Korneuburg, Austria, 15. September 2024 - Marinomed Biotech AG (the “Company”) announces that today the Management Board decided to set a price range of EUR 4.90 to a maximum of EUR 5.20 per new share for a potential capital increase of up to 154,053 new shares to be issued under the Authorized Capital 2024 and subject to the direct exclusion of the statutory subscription rights of existing shareholders (the “First Capital Increase”; for an evaluation of this capital measure, see the ad hoc announcement dated September 02, 2024). Within this price range, the Management Board may decide to carry out the First Capital Increase (in which members of the Management Board and Supervisory Board would also be expected to participate), depending on the final negotiations with selected investors and with the approval by the Supervisory Board, and set the final offer price. The volume of the First Capital Increase corresponds to up to 10% of the Company's existing share capital. Proceeds from the capital increase are to be used in particular to finance the running costs of the restructuring proceedings, to finance part of the proposed restructuring plan and to cover the costs of continuing business operations.
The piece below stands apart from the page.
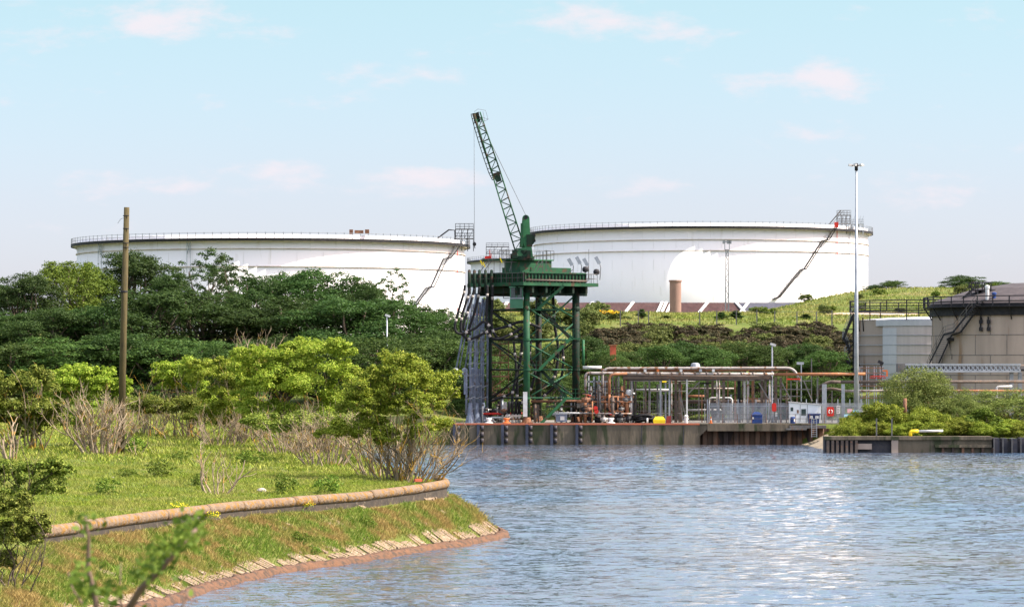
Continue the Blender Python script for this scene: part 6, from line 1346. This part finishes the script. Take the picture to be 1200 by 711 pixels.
for i, (px, top, w, lb) in enumerate(((702, 369, 14, 'young conifer on the slope just right of the green tower, among yellow gorse'), (735, 371, 16, 'young dark conifer on the slope, midway between tower and round brown shaft'), (752, 362, 14, 'pale pointed young tree just left of the round brown shaft'), (781, 370, 20, 'young conifer at the foot of the round brown shaft'), (846, 366, 18, 'left one of two young conifers under the lattice mast'), (862, 364, 18, 'right one of two young conifers under the lattice mast'), (944, 368, 22, 'tall young conifer above the dark gorse, below the end of the bund wall'), (936, 372, 14, 'short young conifer left of the tall one below the end of the bund wall'))):
    place(con, px, top, w, 606, lb, None)
# yellow gorse in flower
yg = make_tree('flowering_gorse', 46, 2.4, 5, 3000, .30, 'leaf_gorse_green', 7, label='flowering gorse', cat='bush', low=.0, trunk_r=.06, cname='foliage')
Vf, Ff = crown_np(47, [(-1.2, 0, 1.5, 1.2, 1.2, .7), (.9, -.3, 1.6, 1.3, 1.2, .7), (0, .2, 1.8, 1, 1, .6)], 900, .24, subr=.3, inner=0, low=.0); ob('flowers', np_mesh('flowers', Vf, Ff, M['gorse_flower']), yg)
for i, (px, top, w, lb) in enumerate(((657, 366, 22, 'yellow flowering gorse seen between the tower legs'), (685, 365, 26, 'yellow flowering gorse just right of the tower leg'), (703, 368, 22, 'yellow flowering gorse between two others right of the tower'), (716, 368, 20, 'yellow flowering gorse farthest right of the tower'), (642, 372, 18, 'small yellow flowering gorse low between the tower legs'))):
    place(yg, px, ptop(px, 604, 1.9), w*1.3, 604, lb, 'yellow gorse in flower near the tower')
# grass of the hill
g = np.random.default_rng(31); n = 95000; x = g.uniform(-20, 150, n); y = g.uniform(590, 712, n); cl = .5+.5*wob(x, y, .35); kp = g.random(n) < (.35+.65*cl); x, y = x[kp], y[kp]; z = height(x, y)
Vh, Fh = blades(np.column_stack([x, y, z-.05]), .38, .22, .6, 32)
x = g.uniform(80, 170, 14000); y = g.uniform(712, 740, 14000); Vq, Fq = blades(np.column_stack([x, y, height(x, y)-.05]), .5, .3, .6, 33)
tag(ob('hill_grass', np_mesh('hill_grass', np.concatenate([Vh, Vq]), np.concatenate([Fh, Fq+len(Vh)]), M['grass_hill'])), 'rough grass covering the hill below the storage tanks', 'grass', kind='stuff')
MB().quadbox([(56, 622, gz(60, 622)-.6), (72, 622, gz(70, 622)-.6), (76, 632, gz(70, 632)-.6), (60, 632, gz(60, 632)-.6), (57, 622, gz(60, 622)+.28), (71, 622, gz(70, 622)+.28), (75, 632, gz(70, 632)+.35), (61, 632, gz(60, 632)+.35)]).build('dirt_path', pm('pink_dirt', (.48, .33, .24), (.40, .30, .22), .5, .95), kind='structure')
low_ = make_tree('hill_bush', 48, 2, 4, 2000, .32, 'leaf_wood_light', 6, label='bush', cat='bush', low=.0, trunk_r=.05, cname='foliage')
for i in range(26):
    px = g_.uniform(880, 1195); Y = g_.uniform(630, 690); x = XX(px, Y); z = gz(x, Y); top = HOR-(z+g_.uniform(.8, 1.8)-CAMZ)*FPX/Y; place((low_, gg1)[i % 2], px, top, g_.uniform(10, 22), Y, 'small low bush dotted on the grassy hill right of the bund wall', 'low bushes on the grassy hill')

# ---------------------------------------------------------------- bushes on the right bank
wil = make_tree('willow_bush', 51, 6, 9, 42000, .13, 'leaf_willow', 12, label='willow', cat='bush', low=.0, trunk_r=.14, cname='foliage', bark='pale_bark')
br1 = make_tree('bramble_bush', 52, 3, 6, 20000, .15, 'leaf_bank', 9, label='bramble', cat='bush', low=.0, trunk_r=.06, cname='foliage')
br2 = make_tree('bramble_bush', 53, 3, 6, 20000, .145, 'leaf_bank', 8, label='bramble', cat='bush', low=.0, trunk_r=.06, cname='foliage', subr=.42)
rg = make_tree('sapling_bush', 54, 4, 4, 9000, .2, 'leaf_wood_light', 8, label='bush', cat='bush', low=.0, trunk_r=.06, cname='foliage')
place(wil, 1082, 431, 104, 384, 'big olive green willow bush below the left end of the pipe bridge', None)
place(wil, 1186, 456, 120, 390, 'wide olive willow bush below the columns of the pipe bridge', None)
place(wil, 1126, 462, 60, 380, 'smaller olive bush between the two big willow bushes', None)
place(br1, 1038, 472, 62, 371, 'bright green bush left of the upright rusty pipe', None); place(br2, 1082, 477, 60, 370, 'bright green bush right of the upright rusty pipe', None)
place(rg, 1153, 478, 44, 368, 'dark fresh-green bush at the quay edge in front of the willows', None); place(br1, 1003, 487, 44, 370, 'yellow-green bush spilling over the pale concrete block', None); place(br2, 1020, 482, 40, 376, 'green bush in front of the scaffold by the clad tank', None)
for i, px in enumerate((996, 1022, 1050, 1076, 1100, 1124, 1146, 1170, 1192, 1214)):
    place((br2, br1)[i % 2], px, 492 + (i*7) % 5, 44, 366.2, f'low bramble clump, {onum(i)} along the old quay edge', 'brambles along the old quay edge')
for i, px in enumerate((1020, 1060, 1110, 1140, 1180)): place((br1, br2)[i % 2], px, 484+(i*5) % 7, 56, 372, f'taller bramble, {onum(i)} behind the old quay', 'second row of brambles behind the old quay')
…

Furthermore, the Company is negotiating with an additional investor a potential second capital increase of up to 154,053 additional shares to be issued under the Authorized Capital 2024, which would be issued pursuant to the authorization to exclude the statutory subscription rights of existing shareholders in Section 5 paragraph 6 of the Company's articles of association (the “Second Capital Increase”). The Management Board resolved to set the same price range per new share for the potential Second Capital Increase, whereby the Management Board – with the consent of the Supervisory Board and upon satisfaction of the other necessary conditions – intends to set the same offer price for the Second Capital Increase as for the First Capital Increase.
The actual implementation of the respective capital increase is subject to the outcome of the negotiations of details with the respective investors and the conclusion of the respective transaction documents. At present, no subscription agreements have been concluded and there are no binding subscription declarations from investors for either of the two capital increases. In addition to the further resolutions of the Management Board and the approvals by the Supervisory Board required in each case, a report on the planned exclusion of statutory subscription rights for the Second Capital Increase must also be published at least two weeks before the required Supervisory Board resolution. Furthermore, the restructuring administrator must give her consent due to the ongoing restructuring proceedings. This consent has not been obtained so far for either of the two capital increases.